What the exercise asks –
Among the lines below, how many carry the string "Write"? Reply with a number and nothing else.

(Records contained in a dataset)

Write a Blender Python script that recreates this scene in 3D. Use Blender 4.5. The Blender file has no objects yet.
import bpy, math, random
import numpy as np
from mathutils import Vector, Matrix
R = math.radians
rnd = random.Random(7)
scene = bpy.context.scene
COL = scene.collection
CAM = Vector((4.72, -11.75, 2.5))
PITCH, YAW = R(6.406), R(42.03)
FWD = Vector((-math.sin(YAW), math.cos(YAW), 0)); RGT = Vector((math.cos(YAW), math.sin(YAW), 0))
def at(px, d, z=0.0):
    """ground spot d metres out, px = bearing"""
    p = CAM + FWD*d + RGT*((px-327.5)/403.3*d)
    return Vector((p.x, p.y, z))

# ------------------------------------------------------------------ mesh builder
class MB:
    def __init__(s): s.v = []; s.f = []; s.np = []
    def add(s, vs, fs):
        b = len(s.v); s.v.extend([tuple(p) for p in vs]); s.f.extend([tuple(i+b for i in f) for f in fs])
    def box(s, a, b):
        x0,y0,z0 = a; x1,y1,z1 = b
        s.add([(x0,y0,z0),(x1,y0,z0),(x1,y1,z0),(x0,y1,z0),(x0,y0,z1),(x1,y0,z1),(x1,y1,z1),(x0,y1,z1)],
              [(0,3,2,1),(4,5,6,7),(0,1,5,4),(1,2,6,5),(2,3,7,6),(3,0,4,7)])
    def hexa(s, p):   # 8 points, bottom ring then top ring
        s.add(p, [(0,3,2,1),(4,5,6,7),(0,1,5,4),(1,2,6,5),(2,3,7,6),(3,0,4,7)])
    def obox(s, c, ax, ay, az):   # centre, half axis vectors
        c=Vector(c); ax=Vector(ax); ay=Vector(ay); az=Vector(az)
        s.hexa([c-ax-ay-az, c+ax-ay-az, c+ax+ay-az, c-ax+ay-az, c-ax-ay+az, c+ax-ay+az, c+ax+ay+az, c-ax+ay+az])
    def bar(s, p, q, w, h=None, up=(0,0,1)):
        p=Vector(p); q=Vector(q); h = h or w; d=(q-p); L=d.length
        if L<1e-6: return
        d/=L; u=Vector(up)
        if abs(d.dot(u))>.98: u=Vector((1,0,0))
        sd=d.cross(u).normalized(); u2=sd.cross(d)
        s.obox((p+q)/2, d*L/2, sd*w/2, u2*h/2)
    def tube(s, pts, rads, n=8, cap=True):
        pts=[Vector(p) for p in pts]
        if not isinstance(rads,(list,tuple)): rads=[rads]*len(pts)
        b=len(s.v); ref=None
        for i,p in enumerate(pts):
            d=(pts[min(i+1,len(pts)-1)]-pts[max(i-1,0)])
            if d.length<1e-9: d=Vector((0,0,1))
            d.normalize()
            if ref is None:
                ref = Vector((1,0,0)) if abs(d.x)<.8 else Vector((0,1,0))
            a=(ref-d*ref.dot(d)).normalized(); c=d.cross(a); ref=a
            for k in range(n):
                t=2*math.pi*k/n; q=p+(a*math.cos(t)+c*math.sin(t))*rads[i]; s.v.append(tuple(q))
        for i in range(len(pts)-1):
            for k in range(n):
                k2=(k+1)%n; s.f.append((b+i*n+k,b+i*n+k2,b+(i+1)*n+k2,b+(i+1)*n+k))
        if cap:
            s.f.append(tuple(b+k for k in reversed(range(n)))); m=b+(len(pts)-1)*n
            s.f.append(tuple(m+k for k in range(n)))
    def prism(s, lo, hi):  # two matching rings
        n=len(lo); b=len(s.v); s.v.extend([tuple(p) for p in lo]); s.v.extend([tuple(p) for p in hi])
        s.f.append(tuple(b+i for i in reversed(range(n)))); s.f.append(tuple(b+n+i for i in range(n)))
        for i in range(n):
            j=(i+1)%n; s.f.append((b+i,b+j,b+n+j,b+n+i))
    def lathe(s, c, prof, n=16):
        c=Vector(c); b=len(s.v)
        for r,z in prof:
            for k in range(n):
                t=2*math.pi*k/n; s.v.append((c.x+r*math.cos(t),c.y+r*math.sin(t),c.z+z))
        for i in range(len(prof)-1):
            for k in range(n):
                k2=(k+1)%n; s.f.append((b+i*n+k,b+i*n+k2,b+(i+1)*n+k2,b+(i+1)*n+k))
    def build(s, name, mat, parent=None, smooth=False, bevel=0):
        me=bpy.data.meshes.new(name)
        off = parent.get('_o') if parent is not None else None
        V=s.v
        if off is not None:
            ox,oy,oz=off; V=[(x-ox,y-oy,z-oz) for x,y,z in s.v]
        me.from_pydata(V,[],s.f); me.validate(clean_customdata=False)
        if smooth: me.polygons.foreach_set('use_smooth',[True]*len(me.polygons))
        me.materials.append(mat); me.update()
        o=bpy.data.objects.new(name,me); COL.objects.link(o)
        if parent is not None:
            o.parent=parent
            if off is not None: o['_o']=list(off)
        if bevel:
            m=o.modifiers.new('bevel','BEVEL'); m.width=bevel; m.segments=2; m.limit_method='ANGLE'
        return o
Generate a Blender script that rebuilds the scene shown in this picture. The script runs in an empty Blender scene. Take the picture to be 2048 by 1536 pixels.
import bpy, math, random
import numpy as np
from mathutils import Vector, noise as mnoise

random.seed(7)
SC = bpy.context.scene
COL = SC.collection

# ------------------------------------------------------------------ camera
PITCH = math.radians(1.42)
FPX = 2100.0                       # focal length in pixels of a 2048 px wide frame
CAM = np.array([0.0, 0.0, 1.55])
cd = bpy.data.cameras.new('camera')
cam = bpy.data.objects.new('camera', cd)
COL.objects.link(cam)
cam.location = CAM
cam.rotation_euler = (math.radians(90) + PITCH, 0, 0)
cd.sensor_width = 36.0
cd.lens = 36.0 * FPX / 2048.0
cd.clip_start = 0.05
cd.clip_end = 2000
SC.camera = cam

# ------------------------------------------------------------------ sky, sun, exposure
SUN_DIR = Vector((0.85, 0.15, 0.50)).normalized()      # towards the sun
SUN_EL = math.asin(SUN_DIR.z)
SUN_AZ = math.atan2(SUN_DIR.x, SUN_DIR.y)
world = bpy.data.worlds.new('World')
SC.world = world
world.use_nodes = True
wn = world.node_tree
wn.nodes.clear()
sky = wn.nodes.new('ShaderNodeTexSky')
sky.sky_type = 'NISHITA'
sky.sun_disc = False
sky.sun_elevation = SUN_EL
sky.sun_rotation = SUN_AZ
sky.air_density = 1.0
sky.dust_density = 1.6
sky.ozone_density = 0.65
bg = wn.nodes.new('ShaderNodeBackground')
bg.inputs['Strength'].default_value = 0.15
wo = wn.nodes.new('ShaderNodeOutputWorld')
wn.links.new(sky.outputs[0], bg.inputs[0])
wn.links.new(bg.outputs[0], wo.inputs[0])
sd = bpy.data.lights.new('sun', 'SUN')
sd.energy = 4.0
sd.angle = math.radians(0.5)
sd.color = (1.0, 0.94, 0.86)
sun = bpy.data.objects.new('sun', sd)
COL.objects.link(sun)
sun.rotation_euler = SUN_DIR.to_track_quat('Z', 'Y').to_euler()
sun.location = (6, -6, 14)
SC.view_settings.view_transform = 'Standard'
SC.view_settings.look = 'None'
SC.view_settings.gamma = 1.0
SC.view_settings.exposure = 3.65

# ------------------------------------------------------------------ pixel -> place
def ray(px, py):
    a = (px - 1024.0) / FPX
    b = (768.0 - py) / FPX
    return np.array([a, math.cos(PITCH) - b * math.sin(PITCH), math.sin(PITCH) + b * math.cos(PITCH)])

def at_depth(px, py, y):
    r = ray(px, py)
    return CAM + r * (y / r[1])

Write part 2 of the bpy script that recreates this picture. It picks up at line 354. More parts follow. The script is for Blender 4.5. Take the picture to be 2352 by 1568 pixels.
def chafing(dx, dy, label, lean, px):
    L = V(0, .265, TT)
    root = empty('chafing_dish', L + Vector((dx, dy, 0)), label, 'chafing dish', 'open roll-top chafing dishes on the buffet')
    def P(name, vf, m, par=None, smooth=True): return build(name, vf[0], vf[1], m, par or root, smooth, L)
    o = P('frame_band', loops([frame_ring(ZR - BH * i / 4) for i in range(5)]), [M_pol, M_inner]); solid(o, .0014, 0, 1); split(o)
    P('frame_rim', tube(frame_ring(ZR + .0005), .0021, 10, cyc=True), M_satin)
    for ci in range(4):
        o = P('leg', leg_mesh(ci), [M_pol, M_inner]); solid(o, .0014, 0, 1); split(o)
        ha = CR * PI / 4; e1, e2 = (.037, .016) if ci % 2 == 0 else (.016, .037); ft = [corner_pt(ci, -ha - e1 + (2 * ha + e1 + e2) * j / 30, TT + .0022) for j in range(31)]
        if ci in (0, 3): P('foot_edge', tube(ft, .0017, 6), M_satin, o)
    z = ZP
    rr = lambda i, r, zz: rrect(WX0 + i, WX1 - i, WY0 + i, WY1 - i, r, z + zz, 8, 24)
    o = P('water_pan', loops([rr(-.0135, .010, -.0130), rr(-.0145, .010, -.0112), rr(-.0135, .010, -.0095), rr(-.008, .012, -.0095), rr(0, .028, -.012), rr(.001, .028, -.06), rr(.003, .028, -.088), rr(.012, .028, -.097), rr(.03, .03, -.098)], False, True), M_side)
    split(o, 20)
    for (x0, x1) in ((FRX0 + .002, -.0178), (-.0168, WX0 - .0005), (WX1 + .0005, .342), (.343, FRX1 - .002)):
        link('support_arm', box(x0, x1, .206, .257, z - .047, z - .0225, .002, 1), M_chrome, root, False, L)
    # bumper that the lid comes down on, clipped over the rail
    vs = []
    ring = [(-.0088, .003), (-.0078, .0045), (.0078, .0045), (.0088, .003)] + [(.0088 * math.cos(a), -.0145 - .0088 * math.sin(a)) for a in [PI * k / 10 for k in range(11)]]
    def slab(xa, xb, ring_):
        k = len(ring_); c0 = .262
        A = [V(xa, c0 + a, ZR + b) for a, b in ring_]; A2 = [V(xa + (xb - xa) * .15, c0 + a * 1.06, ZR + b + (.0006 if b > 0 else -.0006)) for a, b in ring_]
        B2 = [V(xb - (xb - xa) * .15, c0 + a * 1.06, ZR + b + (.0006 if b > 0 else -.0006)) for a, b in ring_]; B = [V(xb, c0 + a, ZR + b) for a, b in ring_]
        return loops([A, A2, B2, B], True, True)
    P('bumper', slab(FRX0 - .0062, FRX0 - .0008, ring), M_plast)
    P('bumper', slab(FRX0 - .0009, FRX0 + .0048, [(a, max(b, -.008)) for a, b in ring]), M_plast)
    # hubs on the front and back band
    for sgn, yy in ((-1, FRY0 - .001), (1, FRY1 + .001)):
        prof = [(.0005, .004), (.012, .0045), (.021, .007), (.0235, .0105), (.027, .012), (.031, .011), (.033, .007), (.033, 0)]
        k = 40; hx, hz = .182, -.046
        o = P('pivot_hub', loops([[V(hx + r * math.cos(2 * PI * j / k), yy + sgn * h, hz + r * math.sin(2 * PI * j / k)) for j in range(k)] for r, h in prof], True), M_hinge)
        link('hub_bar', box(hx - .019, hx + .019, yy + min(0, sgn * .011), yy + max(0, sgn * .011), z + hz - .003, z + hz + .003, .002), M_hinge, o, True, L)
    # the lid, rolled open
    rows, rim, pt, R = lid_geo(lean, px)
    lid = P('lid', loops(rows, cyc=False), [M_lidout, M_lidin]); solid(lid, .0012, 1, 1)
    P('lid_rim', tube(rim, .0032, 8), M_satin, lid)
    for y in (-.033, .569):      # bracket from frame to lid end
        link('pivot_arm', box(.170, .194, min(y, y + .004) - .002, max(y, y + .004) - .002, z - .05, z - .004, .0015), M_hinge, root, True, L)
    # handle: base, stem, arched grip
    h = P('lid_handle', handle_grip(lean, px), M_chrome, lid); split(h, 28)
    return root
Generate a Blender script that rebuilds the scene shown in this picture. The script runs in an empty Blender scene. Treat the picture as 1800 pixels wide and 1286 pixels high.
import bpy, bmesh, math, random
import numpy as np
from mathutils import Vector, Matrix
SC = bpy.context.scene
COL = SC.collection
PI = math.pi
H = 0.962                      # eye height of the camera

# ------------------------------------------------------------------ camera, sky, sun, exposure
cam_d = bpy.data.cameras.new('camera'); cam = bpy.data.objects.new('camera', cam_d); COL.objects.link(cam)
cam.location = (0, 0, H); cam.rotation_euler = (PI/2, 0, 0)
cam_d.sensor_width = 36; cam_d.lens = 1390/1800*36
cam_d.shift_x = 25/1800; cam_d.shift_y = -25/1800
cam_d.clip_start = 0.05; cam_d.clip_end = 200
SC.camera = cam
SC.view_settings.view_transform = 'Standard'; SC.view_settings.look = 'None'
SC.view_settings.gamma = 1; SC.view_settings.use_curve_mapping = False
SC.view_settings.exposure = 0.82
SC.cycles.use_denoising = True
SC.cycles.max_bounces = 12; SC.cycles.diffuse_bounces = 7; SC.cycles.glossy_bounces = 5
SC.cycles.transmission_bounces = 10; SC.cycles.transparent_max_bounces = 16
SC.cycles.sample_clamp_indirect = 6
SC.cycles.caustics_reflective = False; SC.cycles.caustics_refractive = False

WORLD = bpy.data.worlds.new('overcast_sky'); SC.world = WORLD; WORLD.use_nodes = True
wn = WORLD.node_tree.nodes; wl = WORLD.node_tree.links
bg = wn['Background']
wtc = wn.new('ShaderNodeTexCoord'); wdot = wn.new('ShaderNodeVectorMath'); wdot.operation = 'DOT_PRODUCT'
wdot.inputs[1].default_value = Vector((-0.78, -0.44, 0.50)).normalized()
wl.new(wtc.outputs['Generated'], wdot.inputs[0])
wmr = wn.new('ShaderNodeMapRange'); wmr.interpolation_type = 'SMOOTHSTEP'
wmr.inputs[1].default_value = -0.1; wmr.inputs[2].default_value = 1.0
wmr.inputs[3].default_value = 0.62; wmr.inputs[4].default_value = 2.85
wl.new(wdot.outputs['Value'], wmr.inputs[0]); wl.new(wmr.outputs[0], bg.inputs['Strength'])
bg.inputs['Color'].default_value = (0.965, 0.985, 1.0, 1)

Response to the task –
2